begin SOURCE EXCERPT
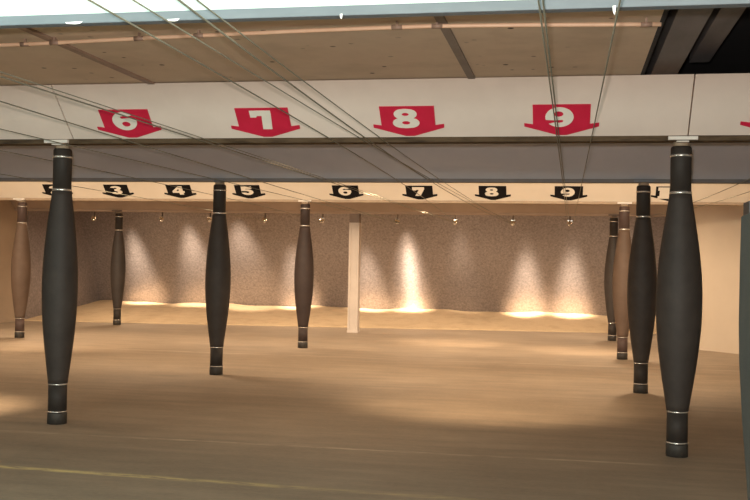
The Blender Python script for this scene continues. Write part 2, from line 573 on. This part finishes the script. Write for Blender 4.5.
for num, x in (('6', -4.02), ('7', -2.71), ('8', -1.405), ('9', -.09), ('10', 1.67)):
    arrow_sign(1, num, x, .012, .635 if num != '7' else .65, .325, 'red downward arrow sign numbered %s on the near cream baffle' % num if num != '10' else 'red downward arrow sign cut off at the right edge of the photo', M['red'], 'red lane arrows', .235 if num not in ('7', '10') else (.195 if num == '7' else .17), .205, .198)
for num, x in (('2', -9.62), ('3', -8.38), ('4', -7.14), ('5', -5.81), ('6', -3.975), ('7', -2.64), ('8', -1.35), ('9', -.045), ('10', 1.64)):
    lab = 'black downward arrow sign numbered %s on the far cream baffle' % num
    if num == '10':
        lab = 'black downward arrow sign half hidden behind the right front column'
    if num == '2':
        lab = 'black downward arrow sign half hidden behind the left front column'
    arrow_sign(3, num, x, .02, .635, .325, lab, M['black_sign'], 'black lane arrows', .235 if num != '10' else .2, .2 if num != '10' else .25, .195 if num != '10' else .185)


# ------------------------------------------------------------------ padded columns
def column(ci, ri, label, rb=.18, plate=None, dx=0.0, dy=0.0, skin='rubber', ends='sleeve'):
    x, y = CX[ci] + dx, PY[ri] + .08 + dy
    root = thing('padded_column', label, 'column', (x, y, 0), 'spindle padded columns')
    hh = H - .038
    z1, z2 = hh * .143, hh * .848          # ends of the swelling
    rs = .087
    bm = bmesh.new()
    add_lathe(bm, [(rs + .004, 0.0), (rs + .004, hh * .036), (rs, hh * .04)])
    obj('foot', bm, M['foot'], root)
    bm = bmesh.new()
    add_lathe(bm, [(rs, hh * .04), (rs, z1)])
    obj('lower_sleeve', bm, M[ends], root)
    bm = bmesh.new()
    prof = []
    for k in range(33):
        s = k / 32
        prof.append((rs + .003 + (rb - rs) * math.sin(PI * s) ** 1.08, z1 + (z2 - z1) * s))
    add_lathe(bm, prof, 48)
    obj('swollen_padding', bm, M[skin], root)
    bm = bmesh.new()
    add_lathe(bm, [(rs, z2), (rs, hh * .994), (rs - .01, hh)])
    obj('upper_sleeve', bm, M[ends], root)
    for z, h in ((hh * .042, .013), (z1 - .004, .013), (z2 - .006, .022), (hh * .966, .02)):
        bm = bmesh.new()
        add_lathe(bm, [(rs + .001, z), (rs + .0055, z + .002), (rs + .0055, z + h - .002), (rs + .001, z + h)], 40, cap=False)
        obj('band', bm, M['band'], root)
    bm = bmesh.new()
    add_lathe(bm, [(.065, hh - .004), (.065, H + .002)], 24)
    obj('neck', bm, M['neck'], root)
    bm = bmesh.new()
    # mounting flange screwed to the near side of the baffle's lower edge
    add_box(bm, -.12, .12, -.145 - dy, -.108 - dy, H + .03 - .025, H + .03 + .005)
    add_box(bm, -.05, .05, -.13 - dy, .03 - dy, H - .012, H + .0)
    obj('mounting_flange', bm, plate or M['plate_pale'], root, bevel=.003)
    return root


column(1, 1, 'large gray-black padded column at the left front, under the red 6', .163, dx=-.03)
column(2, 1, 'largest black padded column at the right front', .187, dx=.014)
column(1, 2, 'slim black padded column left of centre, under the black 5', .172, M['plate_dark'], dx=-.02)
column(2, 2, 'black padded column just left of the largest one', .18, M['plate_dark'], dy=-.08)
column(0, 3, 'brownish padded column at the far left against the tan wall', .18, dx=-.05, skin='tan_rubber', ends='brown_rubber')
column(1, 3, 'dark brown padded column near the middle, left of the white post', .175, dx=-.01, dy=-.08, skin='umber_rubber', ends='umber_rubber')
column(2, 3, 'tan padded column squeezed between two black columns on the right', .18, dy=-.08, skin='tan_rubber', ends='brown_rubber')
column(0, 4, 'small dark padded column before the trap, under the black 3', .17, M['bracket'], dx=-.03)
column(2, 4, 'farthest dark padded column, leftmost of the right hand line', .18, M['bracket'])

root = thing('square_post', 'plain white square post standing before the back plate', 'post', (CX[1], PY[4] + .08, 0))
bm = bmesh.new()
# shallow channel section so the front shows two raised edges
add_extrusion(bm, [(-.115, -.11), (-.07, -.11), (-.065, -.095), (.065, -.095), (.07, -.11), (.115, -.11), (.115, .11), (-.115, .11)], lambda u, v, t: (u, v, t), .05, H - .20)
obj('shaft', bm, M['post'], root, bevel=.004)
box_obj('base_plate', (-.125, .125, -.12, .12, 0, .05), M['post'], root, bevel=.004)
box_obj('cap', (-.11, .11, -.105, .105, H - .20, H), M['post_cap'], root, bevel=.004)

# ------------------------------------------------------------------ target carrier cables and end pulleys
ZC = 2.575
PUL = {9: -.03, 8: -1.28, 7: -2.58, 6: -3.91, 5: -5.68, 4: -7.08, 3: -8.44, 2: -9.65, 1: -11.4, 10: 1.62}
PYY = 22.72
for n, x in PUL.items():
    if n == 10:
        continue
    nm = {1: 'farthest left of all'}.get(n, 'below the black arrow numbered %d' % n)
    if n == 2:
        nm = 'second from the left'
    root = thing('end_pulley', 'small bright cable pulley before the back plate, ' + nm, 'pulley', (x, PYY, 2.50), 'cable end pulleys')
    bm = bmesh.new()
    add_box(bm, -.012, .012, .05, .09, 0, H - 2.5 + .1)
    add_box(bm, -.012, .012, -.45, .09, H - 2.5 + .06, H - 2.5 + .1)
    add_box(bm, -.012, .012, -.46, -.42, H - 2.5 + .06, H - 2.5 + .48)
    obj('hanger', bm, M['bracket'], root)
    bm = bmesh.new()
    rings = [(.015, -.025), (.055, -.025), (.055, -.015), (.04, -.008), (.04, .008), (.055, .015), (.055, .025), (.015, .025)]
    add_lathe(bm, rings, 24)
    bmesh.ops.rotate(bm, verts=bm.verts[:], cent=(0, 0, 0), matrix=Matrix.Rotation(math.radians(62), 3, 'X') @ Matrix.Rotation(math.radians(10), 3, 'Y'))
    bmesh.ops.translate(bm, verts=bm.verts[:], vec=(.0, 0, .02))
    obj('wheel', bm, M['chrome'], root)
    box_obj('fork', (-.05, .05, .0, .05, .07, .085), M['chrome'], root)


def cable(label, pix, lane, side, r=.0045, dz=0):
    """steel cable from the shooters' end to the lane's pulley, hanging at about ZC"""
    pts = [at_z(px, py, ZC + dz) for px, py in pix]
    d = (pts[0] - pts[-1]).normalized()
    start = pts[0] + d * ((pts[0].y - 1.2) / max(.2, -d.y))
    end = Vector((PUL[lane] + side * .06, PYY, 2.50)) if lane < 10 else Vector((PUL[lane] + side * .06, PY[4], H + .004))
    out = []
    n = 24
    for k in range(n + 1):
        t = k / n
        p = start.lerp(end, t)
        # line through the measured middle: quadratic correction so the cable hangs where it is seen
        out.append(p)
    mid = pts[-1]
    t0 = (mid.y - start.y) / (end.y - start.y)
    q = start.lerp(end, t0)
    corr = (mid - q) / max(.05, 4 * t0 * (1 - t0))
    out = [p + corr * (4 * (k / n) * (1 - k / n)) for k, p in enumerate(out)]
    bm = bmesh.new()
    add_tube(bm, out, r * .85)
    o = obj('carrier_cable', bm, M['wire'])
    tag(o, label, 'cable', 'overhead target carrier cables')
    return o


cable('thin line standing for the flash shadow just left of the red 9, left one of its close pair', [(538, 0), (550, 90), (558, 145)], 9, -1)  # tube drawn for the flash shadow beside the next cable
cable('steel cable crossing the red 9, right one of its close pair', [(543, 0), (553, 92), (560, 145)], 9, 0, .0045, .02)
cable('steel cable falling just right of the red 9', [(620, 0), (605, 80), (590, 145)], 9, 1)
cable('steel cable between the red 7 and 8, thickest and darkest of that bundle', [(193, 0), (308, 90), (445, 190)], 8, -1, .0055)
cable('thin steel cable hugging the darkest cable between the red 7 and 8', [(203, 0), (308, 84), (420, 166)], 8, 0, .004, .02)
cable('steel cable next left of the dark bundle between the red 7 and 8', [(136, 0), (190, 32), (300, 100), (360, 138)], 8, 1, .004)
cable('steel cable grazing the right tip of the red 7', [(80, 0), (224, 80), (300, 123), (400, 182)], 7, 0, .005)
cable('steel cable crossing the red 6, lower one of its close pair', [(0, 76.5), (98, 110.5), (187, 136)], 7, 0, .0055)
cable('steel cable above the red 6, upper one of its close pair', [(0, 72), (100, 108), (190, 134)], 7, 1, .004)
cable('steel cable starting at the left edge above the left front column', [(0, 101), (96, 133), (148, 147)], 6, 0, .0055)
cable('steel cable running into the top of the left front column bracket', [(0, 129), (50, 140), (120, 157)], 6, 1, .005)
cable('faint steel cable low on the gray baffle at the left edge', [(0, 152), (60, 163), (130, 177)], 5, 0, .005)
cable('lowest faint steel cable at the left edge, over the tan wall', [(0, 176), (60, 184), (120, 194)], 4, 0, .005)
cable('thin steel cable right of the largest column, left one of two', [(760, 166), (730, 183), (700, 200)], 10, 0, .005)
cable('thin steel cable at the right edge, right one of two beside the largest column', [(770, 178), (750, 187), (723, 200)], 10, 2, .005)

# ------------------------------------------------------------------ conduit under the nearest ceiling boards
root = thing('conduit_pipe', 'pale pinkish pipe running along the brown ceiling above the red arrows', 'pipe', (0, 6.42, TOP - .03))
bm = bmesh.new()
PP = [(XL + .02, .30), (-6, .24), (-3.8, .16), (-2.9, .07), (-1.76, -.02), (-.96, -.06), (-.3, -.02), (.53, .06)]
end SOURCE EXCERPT
*AIM*. Extract the lines exactly, please: the first line of the listing, the line with "num != '10' else .185)", and every line between them, but no pictures.

*RESPONSE TO THIS EXERCISE*.
The Blender Python script for this scene continues. Write part 2, from line 573 on. This part finishes the script. Write for Blender 4.5.
for num, x in (('6', -4.02), ('7', -2.71), ('8', -1.405), ('9', -.09), ('10', 1.67)):
    arrow_sign(1, num, x, .012, .635 if num != '7' else .65, .325, 'red downward arrow sign numbered %s on the near cream baffle' % num if num != '10' else 'red downward arrow sign cut off at the right edge of the photo', M['red'], 'red lane arrows', .235 if num not in ('7', '10') else (.195 if num == '7' else .17), .205, .198)
for num, x in (('2', -9.62), ('3', -8.38), ('4', -7.14), ('5', -5.81), ('6', -3.975), ('7', -2.64), ('8', -1.35), ('9', -.045), ('10', 1.64)):
    lab = 'black downward arrow sign numbered %s on the far cream baffle' % num
    if num == '10':
        lab = 'black downward arrow sign half hidden behind the right front column'
    if num == '2':
        lab = 'black downward arrow sign half hidden behind the left front column'
    arrow_sign(3, num, x, .02, .635, .325, lab, M['black_sign'], 'black lane arrows', .235 if num != '10' else .2, .2 if num != '10' else .25, .195 if num != '10' else .185)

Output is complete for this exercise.